What you need to do:
Return the lines below exactly, starting with the line that contains "MB().bx(-12, -3.6, 84, 120, 0, 7.0).build('wall', M('slate" and stopping after the last line.

Data lines:
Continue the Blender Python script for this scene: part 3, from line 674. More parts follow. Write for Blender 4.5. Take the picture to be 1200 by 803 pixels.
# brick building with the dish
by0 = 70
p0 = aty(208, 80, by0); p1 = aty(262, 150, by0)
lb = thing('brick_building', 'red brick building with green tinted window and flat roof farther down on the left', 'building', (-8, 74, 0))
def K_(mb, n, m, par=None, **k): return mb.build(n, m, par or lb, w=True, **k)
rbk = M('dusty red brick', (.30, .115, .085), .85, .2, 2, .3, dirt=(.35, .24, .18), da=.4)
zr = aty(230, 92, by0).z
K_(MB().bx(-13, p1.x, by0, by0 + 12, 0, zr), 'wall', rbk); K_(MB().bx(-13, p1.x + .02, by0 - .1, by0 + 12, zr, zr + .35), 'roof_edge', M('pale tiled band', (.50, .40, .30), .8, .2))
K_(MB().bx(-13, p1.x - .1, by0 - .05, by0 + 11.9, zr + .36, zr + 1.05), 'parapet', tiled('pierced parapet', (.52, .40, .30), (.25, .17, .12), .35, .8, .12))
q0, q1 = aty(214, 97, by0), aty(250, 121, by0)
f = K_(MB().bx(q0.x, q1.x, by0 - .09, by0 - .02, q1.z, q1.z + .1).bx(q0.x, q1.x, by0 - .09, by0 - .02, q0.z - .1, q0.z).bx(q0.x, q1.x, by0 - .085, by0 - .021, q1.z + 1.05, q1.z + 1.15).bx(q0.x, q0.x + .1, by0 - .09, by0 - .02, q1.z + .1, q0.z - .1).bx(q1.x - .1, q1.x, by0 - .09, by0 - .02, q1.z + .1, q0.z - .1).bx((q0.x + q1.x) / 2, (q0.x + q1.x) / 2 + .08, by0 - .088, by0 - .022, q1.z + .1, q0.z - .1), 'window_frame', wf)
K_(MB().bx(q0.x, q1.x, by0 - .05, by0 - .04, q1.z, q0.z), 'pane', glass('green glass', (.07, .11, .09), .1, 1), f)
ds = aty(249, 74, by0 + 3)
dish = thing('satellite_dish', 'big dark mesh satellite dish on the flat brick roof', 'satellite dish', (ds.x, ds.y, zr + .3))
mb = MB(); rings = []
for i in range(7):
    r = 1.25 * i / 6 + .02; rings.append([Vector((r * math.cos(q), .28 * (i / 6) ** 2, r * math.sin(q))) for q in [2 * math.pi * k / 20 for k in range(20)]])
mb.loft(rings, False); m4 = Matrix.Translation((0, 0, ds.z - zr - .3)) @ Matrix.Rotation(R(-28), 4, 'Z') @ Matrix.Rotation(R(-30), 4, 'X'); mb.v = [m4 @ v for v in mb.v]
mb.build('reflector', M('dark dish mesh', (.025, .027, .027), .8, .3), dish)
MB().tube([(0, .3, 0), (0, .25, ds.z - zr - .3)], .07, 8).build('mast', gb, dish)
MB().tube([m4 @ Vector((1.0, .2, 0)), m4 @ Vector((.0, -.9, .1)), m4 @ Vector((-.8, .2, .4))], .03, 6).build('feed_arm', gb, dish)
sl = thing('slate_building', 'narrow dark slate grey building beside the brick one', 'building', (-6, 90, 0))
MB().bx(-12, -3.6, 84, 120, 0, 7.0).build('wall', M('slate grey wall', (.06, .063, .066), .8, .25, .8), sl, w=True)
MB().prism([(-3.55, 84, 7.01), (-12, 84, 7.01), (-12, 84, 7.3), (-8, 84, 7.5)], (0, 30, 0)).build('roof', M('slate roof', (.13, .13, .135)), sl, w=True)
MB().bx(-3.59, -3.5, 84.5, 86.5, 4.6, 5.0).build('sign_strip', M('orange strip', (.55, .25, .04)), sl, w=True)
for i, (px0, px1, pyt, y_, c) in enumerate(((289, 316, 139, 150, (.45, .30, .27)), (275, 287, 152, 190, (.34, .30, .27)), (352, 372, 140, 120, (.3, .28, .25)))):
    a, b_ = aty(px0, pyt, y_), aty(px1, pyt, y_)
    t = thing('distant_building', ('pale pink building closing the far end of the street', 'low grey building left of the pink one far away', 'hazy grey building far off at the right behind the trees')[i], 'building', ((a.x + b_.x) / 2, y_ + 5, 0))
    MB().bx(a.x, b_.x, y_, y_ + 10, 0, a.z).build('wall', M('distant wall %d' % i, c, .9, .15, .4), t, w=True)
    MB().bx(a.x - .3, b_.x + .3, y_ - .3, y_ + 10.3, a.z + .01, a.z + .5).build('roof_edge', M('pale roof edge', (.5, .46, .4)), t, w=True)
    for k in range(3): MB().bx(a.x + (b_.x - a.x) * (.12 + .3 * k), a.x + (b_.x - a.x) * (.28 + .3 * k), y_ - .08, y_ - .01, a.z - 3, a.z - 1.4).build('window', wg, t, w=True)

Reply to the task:
MB().bx(-12, -3.6, 84, 120, 0, 7.0).build('wall', M('slate grey wall', (.06, .063, .066), .8, .25, .8), sl, w=True)
MB().prism([(-3.55, 84, 7.01), (-12, 84, 7.01), (-12, 84, 7.3), (-8, 84, 7.5)], (0, 30, 0)).build('roof', M('slate roof', (.13, .13, .135)), sl, w=True)
MB().bx(-3.59, -3.5, 84.5, 86.5, 4.6, 5.0).build('sign_strip', M('orange strip', (.55, .25, .04)), sl, w=True)
for i, (px0, px1, pyt, y_, c) in enumerate(((289, 316, 139, 150, (.45, .30, .27)), (275, 287, 152, 190, (.34, .30, .27)), (352, 372, 140, 120, (.3, .28, .25)))):
    a, b_ = aty(px0, pyt, y_), aty(px1, pyt, y_)
    t = thing('distant_building', ('pale pink building closing the far end of the street', 'low grey building left of the pink one far away', 'hazy grey building far off at the right behind the trees')[i], 'building', ((a.x + b_.x) / 2, y_ + 5, 0))
    MB().bx(a.x, b_.x, y_, y_ + 10, 0, a.z).build('wall', M('distant wall %d' % i, c, .9, .15, .4), t, w=True)
    MB().bx(a.x - .3, b_.x + .3, y_ - .3, y_ + 10.3, a.z + .01, a.z + .5).build('roof_edge', M('pale roof edge', (.5, .46, .4)), t, w=True)
    for k in range(3): MB().bx(a.x + (b_.x - a.x) * (.12 + .3 * k), a.x + (b_.x - a.x) * (.28 + .3 * k), y_ - .08, y_ - .01, a.z - 3, a.z - 1.4).build('window', wg, t, w=True)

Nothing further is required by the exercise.